How much would famous sitcom homes cost?

From Carrie Bradshaw’s apartment to the “Fresh Prince” Bel-Air mansion to Minneapolis’ own Mary Tyler Moore house, Realtors estimate how much it would cost to buy some of television’s most famous abodes.

MINNEAPOLIS — Watching sitcoms on television, who hasn’t thought, “I want to live there”?

If you want to buy a house like the one in “Full House” in San Francisco’s Lower Pacific Heights neighborhood, one comparable to it — a five-bedroom, four-bath, three-story Victorian — would cost you $3.5 million, according to San Diego-based La Jolla Realtors.

For “Twilight” enthusiasts, a home like the one where Bella lived in Forks, Washington, would cost $305,000. A lookalike from the “The Fresh Prince of Bel-Air,” a five-bedroom Los Angeles mansion, would run you a cool $9 million. Meanwhile, Carrie Bradshaw’s one-bedroom Manhattan apartment in “Sex and the City” would ring in at $700,000.

The California real estate company’s recent compilation of famous television abodes — based on average home prices of similar homes in the same area — got us thinking: How would Minnesota’s very own vaunted television home, the Mary Tyler Moore house, fare?

Realtor Kathy Ekberg of Lakes Area Realty estimates that the house in the charming Kenwood neighborhood of Minneapolis would cost at least $2 million. Ekberg sold a home last year that was designed by Edward Stebbins, the same architect behind the house that is depicted as Mary’s home in “The Mary Tyler Moore Show.”

The 1900 Queen Anne Victorian made famous by the show has sold three times in the past two decades. In 2005, it went for about $1.1 million, according to Ekberg.

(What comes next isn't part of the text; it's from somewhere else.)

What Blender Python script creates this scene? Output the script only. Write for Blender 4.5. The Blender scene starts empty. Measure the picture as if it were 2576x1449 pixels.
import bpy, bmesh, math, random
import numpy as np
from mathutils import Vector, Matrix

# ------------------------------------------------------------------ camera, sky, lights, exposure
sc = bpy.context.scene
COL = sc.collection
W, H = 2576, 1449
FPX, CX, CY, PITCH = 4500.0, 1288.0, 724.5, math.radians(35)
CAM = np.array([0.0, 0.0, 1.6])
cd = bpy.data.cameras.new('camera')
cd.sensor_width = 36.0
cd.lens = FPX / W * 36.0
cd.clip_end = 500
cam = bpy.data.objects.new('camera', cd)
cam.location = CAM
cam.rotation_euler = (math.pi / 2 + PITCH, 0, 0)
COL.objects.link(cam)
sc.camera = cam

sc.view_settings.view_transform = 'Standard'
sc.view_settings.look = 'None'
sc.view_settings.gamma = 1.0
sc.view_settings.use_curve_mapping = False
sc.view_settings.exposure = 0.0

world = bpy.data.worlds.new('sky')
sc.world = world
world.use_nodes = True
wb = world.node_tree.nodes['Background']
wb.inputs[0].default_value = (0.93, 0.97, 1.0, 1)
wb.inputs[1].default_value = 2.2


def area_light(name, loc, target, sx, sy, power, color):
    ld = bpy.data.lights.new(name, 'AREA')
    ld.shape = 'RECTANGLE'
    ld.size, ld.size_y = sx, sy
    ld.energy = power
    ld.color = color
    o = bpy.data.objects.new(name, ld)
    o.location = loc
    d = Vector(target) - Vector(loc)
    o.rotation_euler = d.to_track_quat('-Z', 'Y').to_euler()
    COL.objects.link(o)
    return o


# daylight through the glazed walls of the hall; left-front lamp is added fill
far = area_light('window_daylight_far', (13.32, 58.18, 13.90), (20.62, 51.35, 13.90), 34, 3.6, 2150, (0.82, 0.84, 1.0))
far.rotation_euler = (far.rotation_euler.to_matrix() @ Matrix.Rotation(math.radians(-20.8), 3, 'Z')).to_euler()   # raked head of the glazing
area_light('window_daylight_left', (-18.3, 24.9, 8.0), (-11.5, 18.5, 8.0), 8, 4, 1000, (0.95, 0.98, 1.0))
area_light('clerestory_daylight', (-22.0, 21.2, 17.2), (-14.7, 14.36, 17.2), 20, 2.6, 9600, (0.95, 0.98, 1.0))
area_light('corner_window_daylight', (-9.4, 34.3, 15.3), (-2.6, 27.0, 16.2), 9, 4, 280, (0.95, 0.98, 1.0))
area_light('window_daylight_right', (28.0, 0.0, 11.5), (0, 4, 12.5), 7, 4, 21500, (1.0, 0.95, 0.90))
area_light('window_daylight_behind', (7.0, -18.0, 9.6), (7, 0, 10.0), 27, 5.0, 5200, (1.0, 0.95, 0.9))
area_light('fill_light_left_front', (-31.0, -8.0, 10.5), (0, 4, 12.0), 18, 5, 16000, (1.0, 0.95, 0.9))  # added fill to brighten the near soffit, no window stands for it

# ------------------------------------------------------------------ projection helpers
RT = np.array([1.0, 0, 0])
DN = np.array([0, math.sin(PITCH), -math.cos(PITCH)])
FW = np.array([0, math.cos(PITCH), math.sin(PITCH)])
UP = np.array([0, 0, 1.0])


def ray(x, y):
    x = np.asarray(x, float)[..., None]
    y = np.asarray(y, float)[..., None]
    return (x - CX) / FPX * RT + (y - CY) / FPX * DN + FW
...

A couple of years and some major renovations later (adding two bedrooms and three bathrooms), it sold for about $2.8 million.

In 2012, the five-bedroom, six-bathroom house sold for about $1.7 million.

“It might have been a more realistic price point at the time,” Ekberg said of the house’s decline in value. “I think it would take a little bit of time, but I think they could easily get $2 million now.”

Of course, anyone who bought the home would have to deal with its enduring stardom.

“Around that time when they were trying to sell it [in 2007], one of the complaints was all the people who would stop by to take pictures and knock on the door,” said Ekberg. “But I would think that would be kind of fun.”